==== Supplied data

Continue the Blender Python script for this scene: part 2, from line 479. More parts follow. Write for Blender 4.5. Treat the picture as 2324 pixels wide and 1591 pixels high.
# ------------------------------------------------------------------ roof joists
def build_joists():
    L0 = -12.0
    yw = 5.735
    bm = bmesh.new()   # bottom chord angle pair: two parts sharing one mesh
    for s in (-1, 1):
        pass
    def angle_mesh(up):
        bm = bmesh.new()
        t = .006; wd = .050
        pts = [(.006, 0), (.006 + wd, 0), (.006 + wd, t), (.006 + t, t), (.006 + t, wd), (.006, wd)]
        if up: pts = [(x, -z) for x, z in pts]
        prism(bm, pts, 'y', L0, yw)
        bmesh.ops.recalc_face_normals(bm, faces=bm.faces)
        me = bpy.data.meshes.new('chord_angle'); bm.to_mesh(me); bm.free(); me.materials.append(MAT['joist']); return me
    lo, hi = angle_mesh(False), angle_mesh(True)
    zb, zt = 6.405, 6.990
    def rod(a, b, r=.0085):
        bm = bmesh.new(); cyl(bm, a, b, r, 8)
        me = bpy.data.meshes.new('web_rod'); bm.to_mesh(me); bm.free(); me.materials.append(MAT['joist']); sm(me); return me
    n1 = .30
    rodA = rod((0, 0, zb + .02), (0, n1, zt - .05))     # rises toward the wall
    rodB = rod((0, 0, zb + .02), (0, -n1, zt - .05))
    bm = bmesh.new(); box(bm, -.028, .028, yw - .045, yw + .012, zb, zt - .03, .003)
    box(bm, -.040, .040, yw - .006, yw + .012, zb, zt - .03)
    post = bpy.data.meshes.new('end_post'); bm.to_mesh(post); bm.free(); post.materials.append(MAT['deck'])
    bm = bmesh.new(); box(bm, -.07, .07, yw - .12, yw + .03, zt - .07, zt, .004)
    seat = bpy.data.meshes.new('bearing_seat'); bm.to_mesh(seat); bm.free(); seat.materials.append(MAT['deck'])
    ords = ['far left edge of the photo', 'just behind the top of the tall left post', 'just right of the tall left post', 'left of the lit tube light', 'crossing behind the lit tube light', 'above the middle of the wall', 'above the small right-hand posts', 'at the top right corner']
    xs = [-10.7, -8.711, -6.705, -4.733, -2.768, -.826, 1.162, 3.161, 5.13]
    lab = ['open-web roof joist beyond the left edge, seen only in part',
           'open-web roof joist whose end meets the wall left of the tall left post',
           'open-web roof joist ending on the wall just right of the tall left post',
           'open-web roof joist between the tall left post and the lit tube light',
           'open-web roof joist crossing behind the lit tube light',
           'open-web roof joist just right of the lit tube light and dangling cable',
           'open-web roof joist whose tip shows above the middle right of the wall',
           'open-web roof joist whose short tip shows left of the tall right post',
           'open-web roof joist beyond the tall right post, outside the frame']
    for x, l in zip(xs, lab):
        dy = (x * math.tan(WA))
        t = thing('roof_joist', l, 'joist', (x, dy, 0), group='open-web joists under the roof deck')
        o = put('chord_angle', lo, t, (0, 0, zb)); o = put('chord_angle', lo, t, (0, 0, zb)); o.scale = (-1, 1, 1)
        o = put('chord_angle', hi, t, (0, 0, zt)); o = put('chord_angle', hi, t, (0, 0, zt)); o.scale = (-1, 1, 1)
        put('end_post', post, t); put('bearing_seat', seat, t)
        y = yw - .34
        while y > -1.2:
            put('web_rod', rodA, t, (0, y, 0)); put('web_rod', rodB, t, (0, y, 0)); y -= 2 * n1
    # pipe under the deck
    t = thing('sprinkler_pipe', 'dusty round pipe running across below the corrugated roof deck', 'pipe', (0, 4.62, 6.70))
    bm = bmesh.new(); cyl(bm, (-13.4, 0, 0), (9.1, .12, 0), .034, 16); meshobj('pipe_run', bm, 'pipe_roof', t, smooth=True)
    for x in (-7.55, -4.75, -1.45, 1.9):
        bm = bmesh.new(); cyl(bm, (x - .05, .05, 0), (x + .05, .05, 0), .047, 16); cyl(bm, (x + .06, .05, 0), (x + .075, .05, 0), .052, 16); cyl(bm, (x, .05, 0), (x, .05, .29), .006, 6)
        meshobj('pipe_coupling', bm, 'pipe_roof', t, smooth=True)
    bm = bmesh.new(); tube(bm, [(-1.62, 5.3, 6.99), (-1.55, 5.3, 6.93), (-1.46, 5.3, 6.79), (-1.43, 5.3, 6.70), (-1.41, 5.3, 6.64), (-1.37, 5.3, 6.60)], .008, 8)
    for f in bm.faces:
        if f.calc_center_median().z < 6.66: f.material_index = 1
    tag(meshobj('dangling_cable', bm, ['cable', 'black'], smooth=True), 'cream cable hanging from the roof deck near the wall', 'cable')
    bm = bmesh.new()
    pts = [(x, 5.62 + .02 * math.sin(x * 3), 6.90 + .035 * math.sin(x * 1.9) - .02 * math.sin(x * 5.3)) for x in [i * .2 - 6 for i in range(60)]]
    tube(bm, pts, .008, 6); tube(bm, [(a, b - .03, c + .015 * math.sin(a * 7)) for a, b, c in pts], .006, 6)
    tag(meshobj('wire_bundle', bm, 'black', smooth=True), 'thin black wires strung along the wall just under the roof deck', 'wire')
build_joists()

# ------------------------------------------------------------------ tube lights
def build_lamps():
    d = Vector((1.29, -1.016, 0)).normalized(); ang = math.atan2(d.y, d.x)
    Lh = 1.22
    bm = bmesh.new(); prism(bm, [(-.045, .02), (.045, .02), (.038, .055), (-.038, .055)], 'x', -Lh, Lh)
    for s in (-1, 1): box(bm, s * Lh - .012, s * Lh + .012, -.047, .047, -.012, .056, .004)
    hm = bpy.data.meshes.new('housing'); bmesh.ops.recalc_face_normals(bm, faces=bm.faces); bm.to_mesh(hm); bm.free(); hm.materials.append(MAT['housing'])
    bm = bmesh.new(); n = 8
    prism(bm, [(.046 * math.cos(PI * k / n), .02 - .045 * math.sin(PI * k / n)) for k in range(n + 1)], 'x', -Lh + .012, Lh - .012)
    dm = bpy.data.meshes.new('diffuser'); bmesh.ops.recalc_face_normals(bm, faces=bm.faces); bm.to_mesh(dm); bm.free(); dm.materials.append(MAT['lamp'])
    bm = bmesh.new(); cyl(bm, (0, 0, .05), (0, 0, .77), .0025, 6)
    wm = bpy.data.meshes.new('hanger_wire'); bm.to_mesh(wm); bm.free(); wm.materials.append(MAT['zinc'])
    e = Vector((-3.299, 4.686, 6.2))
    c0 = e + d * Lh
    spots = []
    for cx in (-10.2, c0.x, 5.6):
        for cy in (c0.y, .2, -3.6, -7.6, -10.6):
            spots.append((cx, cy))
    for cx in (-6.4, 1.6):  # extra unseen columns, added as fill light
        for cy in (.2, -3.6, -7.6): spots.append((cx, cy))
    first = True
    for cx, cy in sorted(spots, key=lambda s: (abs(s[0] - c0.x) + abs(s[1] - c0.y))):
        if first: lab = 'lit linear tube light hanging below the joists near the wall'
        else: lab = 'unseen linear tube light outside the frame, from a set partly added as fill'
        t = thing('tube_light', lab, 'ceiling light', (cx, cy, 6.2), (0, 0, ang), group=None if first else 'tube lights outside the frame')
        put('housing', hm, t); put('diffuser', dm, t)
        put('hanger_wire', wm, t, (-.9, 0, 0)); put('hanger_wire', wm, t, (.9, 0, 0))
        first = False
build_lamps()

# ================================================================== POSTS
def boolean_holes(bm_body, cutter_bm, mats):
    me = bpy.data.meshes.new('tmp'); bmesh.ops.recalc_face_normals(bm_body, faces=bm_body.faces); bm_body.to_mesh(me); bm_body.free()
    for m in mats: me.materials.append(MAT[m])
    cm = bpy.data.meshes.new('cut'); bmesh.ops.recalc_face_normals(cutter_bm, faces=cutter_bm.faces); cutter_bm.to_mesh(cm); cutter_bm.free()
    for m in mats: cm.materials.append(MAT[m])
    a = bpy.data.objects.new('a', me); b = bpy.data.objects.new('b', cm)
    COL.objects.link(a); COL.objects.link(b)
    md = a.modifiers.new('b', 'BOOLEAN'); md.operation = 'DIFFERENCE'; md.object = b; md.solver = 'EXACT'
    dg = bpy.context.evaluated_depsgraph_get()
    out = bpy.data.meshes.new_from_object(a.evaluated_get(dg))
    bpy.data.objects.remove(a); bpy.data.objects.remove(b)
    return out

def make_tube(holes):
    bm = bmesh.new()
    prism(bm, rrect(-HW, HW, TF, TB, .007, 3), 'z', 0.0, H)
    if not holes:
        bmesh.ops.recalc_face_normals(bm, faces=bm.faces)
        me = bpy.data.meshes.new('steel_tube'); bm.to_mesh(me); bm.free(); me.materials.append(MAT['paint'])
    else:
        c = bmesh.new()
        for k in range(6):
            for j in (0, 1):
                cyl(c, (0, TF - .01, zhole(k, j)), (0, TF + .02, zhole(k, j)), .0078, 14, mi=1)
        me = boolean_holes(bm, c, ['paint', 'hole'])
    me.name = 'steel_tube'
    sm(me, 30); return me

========

→ **Stated goal**
Copy each line of the data that contains the word "parts".

→ **Written solution**
Continue the Blender Python script for this scene: part 2, from line 479. More parts follow. Write for Blender 4.5. Treat the picture as 2324 pixels wide and 1591 pixels high.
    bm = bmesh.new()   # bottom chord angle pair: two parts sharing one mesh